All shapes, materials, concepts, people flow, advertizing, structures, landscape design, representation to public must be justified on sonic principles. Otherwise the stray and random and convenient visuals which adorn every surface of our culture will invade, dilute, and mislead preying apon our senses just as they do in the culture at large. Allowing this to happen would render the Sound Park innefective and self-canceling.

it should be conceived as a shelter from stray, convenient visuals, so as to emphasize hearing as the primary communication. Visuals should only be conceived as support clues, and should be kept to bare minimum. Where they are employed they must meet sonic criterion. Do they represent a vibration, a waveform or another aspect of sound as a supportive educational role? Or are they themselves a sonic material for propogation, transmission, reflection, reverberation of a soundwave? If so they may be built. If not they should not be built, as they will be misleading.

All construction should be conceived as amplifying or deadening soundwaves and the materials should make easy visual identification of these principles. Is the shape or material easily visibly readable as an acoustic material or shape which reinforces or absorbs sound? If so it can be used, if not, no. The minute a material is chosen for primarily visual reasons, it undercuts, and misleads.

For this reason greatest care should be taken in contracts with architects, planners, contractors, etc, to define these sonic goals in contractual terms, as otherwise they will be in their cultural "normal" or what they think of as "neutral" position, which is of course, pro-visual to the exclusion of all other senses. The norm is to choose materials and shapes with no concern whatsoever to their sonic properties making sonic nightmares as they normally do without any sonic thought or sound based design. We see and hear the results of this type of thinking in every city. ie, a reflection of the visual bias, and sacrifice of the sense of hearing.(The visual bias of modern architecture promotes the use of glass and steel and parallell walls of enormous proportion which cause standing waves, high decibel reflections of all frequencies and result in inhumane loud environments with low intelligibility for human scale communication.)

The sound park should be built with the receptor in mind. It should be designed backwards from the human capabilities for hearing.  This extraordinary sophisticated range and depth of hearing evolved over millenia, and was adapted perfectly for the needs of hunter gatherer times. It evolved to operate with extremely low noise floor threshold, to determine location within 1-3, to diferentiate a million levels of loudness from just above the sound of the atom, to just below the atom bomb. Human ears can detect the direction and type of feathers on a flying bird at the distance of 500m and tell the size and shape of a space in total darkness.

However all these capabilities dissappear in the 80dB chaotic environment of a city with its out of control noise floor, its stray emergency startle response signals, and its total lack of planning for the human hearing system.
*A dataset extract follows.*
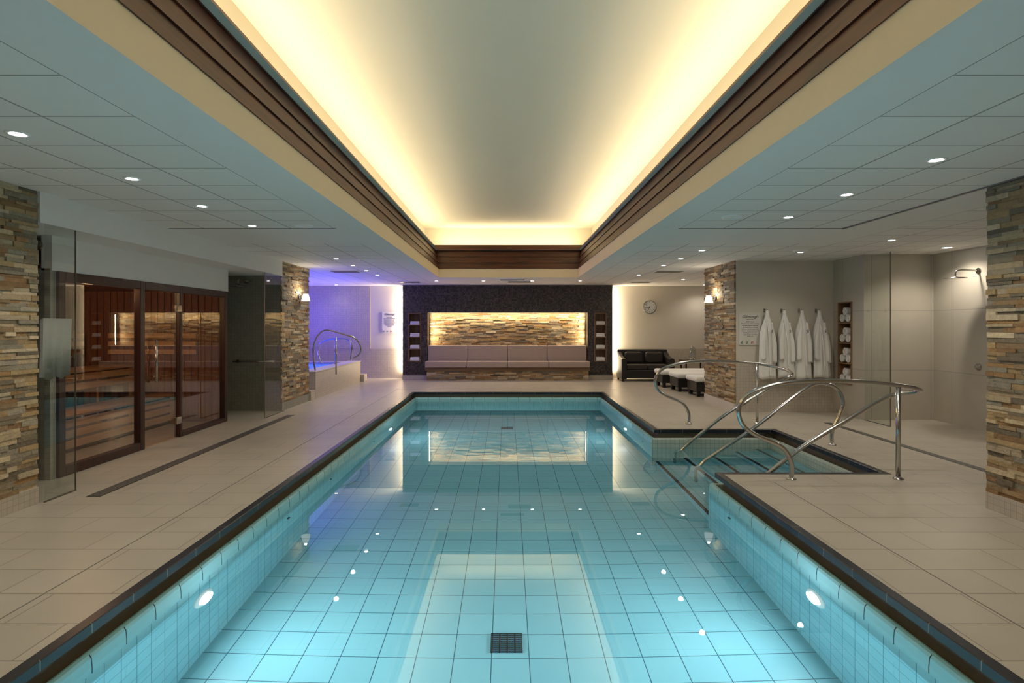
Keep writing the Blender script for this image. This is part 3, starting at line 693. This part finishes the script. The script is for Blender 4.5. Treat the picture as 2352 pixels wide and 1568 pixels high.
for pts, d, post in (([(724, 842), (719, 812), (723, 785), (735, 765), (752, 758), (785, 766), (815, 776), (828, 795), (826, 812), (812, 822)], 11.2, (772, 772)), ([(738, 845), (731, 812), (735, 790), (752, 780), (775, 777), (800, 780), (808, 795), (805, 828)], 13.0, (770, 778))):
    Pt = [P(a, c, d) for a, c in pts]
    Pt[0] = (Pt[0][0], d, .535)
    e = empty("spa_handrail", (Pt[0][0], d, .535), "curved chrome handrail at the spa bath edge", "handrail", "spa bath handrails")
    b = B(); b.tube(Pt, .018, n=12); pp = P(*post, d); b.tube([(pp[0], d, .46), pp], .016, sm=0); b.done("rail_tube", m_chrome, parent=e, origin=Pt[0])
light('AREA', (-5.2, 12.6, .75), 75, (.10, .09, 1), None, (math.pi, 0, 0), shape='RECTANGLE', size=1.8, size_y=2.2)
light('POINT', (-5.6, 13.6, 1.5), 52, (.15, .08, 1), None, shadow_soft_size=.2)

# ------------------------------------------------------------------ lounge furniture
sofa = empty("wicker_sofa", (3.58, 14.75, 0), "black woven two-seat sofa with dark cushions", "sofa")
b = B(); b.box(2.95, 4.22, 14.42, 15.1, .08, .30, 0, .02); b.done("seat_base", m_wicker, parent=sofa, origin=(3.58, 14.75, .08))
b = B(); b.box(2.92, 4.25, 15.0, 15.16, .06, .80, 0, .04, 3); b.done("backrest", m_wicker, parent=sofa, origin=(3.58, 15.1, .06))
for x in (2.91, 4.13):
    b = B()
    rings = []
    for yy, zz in ((14.40, .58), (14.55, .60), (14.8, .64), (15.02, .74)):
        rings.append([(x, yy, .06), (x + .13, yy, .06), (x + .13, yy, zz - .02), (x + .10, yy, zz), (x + .03, yy, zz), (x, yy, zz - .02)])
    b.ring_loft(rings, smooth=False); b.done("armrest", m_wicker, parent=sofa, origin=(x, 14.7, .06))
for i in range(2):
    x0 = 3.05 + i * .54
    b = B(); b.box(x0, x0 + .53, 14.44, 14.98, .305, .43, 0, .03, 3); b.done("seat_cushion", m_pillow, parent=sofa, origin=(x0, 14.7, .3))
    b = B(); b.box(x0 + .04, x0 + .49, 14.82, 14.98, .44, .74, 0, .06, 3); b.done("pillow", m_pillow, parent=sofa, origin=(x0, 14.9, .44))
for x in (2.96, 4.2):
    for y in (14.46, 15.08): b = B(); b.box(x - .025, x + .025, y - .025, y + .025, 0, .08); b.done("leg", m_frame, parent=sofa, origin=(x, y, 0))
def lounger(x, y):
    e = empty("sun_lounger", (x + .9, y + .3, 0), "low black woven lounger with white towelling mattress", "lounger", "row of loungers")
    b = B(); b.box(x, x + 1.8, y, y + .60, .10, .29, 0, .015); b.done("frame", m_wicker, parent=e, origin=(x, y, .1))
    b = B(); b.box(x - .03, x + 1.75, y - .03, y + .63, .295, .40, 0, .045, 4); b.done("mattress", m_towel, parent=e, origin=(x, y, .3))
    for lx in (x + .02, x + 1.7):
        for ly in (y + .02, y + .5): b = B(); b.box(lx, lx + .07, ly, ly + .07, 0, .105); b.done("leg", m_wicker, parent=e, origin=(lx, ly, 0))
    b = B(); b.lathe([(.07, 0), (.085, .03), (.085, .35), (.07, .38)], (x + 1.45, y + .11, .48), 'Y', n=24); b.done("head_roll", m_towel, parent=e, origin=(x + 1.45, y + .1, .4))
lounger(3.78, 11.3); lounger(3.66, 12.15); lounger(3.56, 13.0)
tb = empty("side_table", (4.85, 14.75, 0), "small dark wooden side table", "table")
b = B(); b.box(4.55, 5.15, 14.5, 15.0, .50, .53, 0, .005); b.done("table_top", m_frame, parent=tb, origin=(4.85, 14.75, .5))
for x in (4.58, 5.09):
    for y in (14.53, 14.94): b = B(); b.box(x, x + .035, y, y + .035, 0, .5); b.done("leg", m_frame, parent=tb, origin=(x, y, 0))
dp = empty("water_dispenser", (4.82, 14.72, .53), "glass water dispenser with chrome tap and lid", "drink dispenser")
b = B(); b.lathe([(.09, 0), (.09, .03), (.07, .04)], (4.82, 14.72, .53)); b.done("stand", m_chrome, parent=dp, origin=(4.82, 14.72, .53))
b = B(); b.lathe([(.085, .04), (.09, .06), (.09, .28), (.06, .31)], (4.82, 14.72, .53)); b.done("jar", m_jar, parent=dp, origin=(4.82, 14.72, .53))
b = B(); b.lathe([(.062, .31), (.065, .33), (.02, .35), (.015, .37)], (4.82, 14.72, .53)); b.done("lid", m_chrome, parent=dp, origin=(4.82, 14.72, .84))
b = B(); b.tube([(4.82, 14.64, .60), (4.82, 14.60, .60), (4.82, 14.595, .575)], .01, n=8); b.done("tap", m_chrome, parent=dp, origin=(4.82, 14.62, .6))

# ------------------------------------------------------------------ world & camera
w = bpy.data.worlds.new("World"); bpy.context.scene.world = w; w.use_nodes = True
w.node_tree.nodes["Background"].inputs[0].default_value = (.02, .02, .02, 1)
bpy.context.scene.view_settings.view_transform = 'Standard'
cam = bpy.data.cameras.new("Camera"); co = bpy.data.objects.new("Camera", cam); COL.objects.link(co)
co.location = (0, 0, 1.42); co.rotation_euler = (math.pi / 2, 0, 0)
cam.sensor_width = 36; cam.lens = 19.9; cam.shift_x = 11 / 2352; cam.shift_y = -36 / 2352; cam.clip_start = .05
bpy.context.scene.camera = co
In the design of a sound park which will communicate especially to the ears of the visitors care must be taken at all times to provide a listening environment which enhances human abilities and receptivity to acoustical events at all levels.

Therefore each element introduced to the site, both practical and artistic, must be tested for not only its intended sound, but for its unintended ones.

For instance, if lights are introduced, they must not buzz. They must make light without making sound. If there are soda machines, they can keep the soda cool, but will not be allowed to set up a sickening de-tuned drone that overwhelms other sounds, as commonly happens. Loud buzzes of air conditioners, electrical systems, conveyor belts, elevators, air handoing, disc drives, fans of all kinds, motors of all kinds must be treated with the same care.You get the picture, the entire environment must be sound designed.

If this is not done, then we loose the lower 50% of the visitors hearing, because a uncontrolled noise floor is allowed to accidentally wipe it out, and this is the most sensitive part of the human hearing.We would loose the most sophisticated half of our sonic communication, as routinely happens in most urban soundscapes.

Thus the physical design of this sonic obeservation environment must be created with the greatest care with a decompression chamber at the entrance. visitors will need to shed the trauma of our normally unplanned soundscapes (such as the transport in which they arrived) and enter the very unusual experience of a sonically designed environment, and allows visitors to shed the trauma of our normally unplanned environments and beging to listen.

What we typically see around us is a reflection of the visual culture. The sounds we normally hear are byproducts of this visual culture, not designed as sounds which might communicate, or enliven our sonic environment. To be in the experience where the sound is actually designed will then be a quite unique experience. Every opportunity to reinforce this shifted senual mix should be undertaken. Therefore the type of sound art which is primarily visual should be avoided as misleading. (such as using a loudspeaker in a painting as a visual object and calling it sound art). Care must also be taken to avoid misleading the senses with visual thinking which is "about sound". The experience of the sounds should be directed to the ears not the eyes, and sound itself should be thought of as the primary medium. The challenge of communication will be to strip back the ordinairy visual language, and present instead the stripping back of the ordinairy visual language and to present instead a clearly thought out alternative of sonic language.